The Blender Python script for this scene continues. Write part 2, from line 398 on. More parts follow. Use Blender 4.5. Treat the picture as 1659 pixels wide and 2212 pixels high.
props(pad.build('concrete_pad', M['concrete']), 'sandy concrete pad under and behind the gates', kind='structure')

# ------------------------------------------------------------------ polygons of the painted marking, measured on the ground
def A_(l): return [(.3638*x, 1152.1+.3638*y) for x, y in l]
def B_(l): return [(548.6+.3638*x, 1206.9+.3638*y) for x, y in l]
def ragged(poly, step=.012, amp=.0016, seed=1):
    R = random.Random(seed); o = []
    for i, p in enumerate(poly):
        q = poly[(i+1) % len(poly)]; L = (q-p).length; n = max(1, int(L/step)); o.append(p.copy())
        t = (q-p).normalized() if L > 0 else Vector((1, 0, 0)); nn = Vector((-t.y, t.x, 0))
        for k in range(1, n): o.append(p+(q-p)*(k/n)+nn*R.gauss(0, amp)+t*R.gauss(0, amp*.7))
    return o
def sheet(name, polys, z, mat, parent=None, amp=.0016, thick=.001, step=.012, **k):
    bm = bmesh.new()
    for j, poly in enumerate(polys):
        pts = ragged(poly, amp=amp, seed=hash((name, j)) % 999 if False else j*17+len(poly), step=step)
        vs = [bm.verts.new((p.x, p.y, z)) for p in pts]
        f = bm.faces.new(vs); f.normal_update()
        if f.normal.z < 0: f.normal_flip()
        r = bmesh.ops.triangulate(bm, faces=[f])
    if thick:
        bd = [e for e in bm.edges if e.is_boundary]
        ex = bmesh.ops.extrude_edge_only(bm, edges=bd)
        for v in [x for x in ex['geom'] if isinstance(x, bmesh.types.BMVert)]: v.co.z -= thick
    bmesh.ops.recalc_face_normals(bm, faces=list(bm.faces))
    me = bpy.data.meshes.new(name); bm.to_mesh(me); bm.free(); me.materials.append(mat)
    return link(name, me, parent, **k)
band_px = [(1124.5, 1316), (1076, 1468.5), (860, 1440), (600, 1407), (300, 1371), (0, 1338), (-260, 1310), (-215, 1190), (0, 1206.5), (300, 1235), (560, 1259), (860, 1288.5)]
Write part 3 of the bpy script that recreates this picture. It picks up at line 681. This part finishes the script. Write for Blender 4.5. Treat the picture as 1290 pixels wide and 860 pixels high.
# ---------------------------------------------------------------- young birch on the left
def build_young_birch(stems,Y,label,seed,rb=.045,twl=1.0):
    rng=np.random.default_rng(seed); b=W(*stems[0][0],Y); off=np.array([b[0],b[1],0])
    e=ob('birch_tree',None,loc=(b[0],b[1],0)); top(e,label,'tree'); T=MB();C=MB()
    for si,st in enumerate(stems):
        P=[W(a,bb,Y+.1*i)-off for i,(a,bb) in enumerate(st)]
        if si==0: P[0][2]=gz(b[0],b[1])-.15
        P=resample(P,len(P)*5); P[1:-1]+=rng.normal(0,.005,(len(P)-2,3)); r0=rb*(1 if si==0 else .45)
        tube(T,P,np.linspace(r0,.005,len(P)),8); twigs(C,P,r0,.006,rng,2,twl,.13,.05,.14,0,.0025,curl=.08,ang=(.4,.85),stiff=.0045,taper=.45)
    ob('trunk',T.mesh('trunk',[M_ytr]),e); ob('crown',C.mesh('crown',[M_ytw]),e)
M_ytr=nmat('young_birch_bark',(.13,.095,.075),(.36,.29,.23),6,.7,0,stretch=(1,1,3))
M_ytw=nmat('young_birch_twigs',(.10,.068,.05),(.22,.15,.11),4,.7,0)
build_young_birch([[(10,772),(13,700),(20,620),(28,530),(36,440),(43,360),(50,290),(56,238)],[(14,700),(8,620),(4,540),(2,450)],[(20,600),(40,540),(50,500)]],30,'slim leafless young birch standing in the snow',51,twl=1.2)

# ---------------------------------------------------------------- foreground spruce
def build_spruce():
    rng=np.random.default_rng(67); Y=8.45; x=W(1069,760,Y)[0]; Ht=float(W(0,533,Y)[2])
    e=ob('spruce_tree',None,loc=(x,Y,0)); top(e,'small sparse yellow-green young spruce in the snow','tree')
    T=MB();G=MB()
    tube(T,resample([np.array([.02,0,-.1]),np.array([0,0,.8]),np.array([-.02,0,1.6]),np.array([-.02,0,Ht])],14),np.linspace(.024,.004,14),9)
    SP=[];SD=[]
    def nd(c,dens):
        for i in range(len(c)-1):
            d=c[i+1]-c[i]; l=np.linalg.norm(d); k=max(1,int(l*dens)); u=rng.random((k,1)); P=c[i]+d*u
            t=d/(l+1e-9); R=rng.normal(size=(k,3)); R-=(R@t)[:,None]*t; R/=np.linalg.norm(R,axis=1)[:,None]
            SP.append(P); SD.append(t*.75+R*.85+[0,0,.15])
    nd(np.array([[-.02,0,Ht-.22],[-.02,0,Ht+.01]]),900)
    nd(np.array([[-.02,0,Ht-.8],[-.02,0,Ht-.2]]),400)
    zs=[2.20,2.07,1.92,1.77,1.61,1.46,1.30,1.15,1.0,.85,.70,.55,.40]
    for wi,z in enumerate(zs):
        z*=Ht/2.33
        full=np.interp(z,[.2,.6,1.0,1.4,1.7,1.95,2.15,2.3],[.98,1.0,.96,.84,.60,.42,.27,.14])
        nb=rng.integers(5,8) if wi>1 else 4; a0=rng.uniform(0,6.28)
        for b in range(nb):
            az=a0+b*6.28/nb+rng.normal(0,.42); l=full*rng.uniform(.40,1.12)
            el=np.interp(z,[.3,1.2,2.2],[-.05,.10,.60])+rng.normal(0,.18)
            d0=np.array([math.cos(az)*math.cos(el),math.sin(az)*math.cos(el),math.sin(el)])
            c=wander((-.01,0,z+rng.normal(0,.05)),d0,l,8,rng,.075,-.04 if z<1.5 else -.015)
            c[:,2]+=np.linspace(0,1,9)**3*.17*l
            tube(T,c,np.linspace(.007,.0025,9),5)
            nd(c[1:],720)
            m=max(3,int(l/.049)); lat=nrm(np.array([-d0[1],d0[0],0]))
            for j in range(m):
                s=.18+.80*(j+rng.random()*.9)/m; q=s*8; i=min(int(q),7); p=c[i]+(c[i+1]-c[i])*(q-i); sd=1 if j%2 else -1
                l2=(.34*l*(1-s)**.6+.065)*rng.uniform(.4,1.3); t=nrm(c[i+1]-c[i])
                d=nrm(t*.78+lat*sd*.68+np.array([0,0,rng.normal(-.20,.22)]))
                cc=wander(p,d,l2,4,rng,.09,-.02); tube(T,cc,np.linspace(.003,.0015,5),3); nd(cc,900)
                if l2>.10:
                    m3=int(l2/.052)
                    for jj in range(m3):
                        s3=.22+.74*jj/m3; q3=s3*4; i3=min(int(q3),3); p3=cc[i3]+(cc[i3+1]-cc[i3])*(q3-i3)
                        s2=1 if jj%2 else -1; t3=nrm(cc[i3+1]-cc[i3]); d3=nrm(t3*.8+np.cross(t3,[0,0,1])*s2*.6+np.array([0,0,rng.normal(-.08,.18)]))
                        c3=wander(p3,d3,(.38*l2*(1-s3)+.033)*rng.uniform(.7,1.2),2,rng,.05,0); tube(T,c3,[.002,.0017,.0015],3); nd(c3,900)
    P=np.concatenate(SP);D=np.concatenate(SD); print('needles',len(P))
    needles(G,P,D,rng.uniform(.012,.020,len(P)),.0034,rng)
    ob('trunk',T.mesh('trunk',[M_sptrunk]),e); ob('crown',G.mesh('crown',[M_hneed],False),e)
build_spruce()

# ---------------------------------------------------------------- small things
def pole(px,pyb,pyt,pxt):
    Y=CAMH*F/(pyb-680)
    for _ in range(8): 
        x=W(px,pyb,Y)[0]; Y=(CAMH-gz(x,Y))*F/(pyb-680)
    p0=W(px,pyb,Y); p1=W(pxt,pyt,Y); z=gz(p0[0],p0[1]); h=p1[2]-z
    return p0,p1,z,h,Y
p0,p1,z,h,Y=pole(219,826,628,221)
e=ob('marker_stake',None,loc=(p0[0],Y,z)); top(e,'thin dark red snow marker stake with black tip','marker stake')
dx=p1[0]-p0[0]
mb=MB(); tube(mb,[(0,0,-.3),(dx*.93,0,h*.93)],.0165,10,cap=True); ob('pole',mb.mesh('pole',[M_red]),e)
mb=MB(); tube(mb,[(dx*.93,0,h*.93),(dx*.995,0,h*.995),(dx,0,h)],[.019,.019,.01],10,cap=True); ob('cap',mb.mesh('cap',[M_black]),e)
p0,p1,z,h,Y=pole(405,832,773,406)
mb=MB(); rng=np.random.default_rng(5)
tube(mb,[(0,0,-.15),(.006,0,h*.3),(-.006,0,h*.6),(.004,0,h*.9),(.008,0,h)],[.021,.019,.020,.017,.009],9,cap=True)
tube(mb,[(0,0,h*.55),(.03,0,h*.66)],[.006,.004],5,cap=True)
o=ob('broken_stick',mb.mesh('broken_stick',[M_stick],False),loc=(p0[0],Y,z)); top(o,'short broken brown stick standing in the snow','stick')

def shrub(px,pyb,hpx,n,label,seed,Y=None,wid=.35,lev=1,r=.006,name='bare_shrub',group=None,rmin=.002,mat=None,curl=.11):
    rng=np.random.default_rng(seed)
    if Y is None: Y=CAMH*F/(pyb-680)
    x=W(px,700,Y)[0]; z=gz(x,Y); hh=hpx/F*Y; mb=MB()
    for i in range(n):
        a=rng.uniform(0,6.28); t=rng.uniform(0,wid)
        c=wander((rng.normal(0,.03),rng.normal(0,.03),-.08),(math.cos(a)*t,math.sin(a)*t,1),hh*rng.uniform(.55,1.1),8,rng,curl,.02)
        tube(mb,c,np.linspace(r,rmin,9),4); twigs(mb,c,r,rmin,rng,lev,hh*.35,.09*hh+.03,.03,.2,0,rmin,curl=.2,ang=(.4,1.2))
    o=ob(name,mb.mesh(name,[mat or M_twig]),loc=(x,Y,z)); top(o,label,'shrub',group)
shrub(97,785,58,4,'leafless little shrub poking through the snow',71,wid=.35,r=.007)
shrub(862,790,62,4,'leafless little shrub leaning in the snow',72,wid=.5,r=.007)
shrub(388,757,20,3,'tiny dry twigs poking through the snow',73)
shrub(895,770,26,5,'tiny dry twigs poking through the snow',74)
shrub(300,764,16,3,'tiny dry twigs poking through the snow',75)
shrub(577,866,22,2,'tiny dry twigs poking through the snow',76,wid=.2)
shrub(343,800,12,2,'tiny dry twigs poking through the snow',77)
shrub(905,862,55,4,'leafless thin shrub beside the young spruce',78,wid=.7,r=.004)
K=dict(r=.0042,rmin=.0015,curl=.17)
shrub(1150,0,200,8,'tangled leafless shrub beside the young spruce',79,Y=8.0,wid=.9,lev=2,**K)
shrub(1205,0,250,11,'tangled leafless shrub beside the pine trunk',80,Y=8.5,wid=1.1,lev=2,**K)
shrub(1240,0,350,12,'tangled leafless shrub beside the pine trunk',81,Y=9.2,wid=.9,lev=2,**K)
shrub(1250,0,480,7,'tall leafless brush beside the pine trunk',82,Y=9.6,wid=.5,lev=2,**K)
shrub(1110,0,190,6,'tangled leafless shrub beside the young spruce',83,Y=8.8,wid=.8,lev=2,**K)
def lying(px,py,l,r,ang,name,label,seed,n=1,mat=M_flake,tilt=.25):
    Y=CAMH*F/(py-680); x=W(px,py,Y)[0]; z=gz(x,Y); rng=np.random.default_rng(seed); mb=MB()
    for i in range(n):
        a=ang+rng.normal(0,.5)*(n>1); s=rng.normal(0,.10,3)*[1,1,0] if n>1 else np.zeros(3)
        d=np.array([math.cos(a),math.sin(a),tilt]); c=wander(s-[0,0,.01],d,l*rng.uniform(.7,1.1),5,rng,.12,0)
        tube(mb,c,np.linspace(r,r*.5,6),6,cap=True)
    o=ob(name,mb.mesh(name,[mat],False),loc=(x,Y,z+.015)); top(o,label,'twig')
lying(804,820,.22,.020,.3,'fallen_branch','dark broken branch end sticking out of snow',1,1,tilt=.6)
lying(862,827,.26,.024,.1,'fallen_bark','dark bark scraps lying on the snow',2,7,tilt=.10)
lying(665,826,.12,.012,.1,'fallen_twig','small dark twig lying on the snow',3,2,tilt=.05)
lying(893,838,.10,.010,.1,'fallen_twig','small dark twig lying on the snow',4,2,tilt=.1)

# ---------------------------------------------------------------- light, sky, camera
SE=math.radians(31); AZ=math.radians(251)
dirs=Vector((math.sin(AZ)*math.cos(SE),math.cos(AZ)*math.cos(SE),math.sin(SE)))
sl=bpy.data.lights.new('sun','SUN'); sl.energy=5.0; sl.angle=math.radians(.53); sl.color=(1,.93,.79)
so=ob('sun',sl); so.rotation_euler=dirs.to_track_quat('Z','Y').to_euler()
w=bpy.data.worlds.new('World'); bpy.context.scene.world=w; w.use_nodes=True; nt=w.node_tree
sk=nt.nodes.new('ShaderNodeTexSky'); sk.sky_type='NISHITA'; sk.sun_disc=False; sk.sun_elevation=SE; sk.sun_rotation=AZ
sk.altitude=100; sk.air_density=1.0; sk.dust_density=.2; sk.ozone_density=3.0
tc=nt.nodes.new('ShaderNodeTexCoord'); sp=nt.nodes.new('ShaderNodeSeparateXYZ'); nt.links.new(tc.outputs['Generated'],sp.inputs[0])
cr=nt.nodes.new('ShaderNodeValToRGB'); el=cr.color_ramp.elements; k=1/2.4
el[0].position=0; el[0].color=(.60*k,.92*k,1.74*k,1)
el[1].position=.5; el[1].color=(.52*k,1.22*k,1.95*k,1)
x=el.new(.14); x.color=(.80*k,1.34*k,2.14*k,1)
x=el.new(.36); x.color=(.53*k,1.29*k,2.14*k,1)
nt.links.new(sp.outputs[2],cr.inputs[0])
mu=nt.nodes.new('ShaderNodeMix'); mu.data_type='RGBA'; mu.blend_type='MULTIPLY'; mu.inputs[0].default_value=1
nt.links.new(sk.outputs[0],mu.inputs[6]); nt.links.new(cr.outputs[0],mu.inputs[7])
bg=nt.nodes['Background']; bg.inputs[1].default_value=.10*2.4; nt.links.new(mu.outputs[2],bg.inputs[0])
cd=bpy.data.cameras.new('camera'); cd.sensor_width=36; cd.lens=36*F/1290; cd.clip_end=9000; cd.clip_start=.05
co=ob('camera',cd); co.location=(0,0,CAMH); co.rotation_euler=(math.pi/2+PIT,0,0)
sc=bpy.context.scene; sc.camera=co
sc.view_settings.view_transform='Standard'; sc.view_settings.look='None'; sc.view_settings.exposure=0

What you need to do:
Please give an exact restatement of only the lines from the beginning of the material above to the line with "props(pad.build('concrete_pad', M['concrete']), 'sandy", inclusive.

Worked answer:
The Blender Python script for this scene continues. Write part 2, from line 398 on. More parts follow. Use Blender 4.5. Treat the picture as 1659 pixels wide and 2212 pixels high.
props(pad.build('concrete_pad', M['concrete']), 'sandy concrete pad under and behind the gates', kind='structure')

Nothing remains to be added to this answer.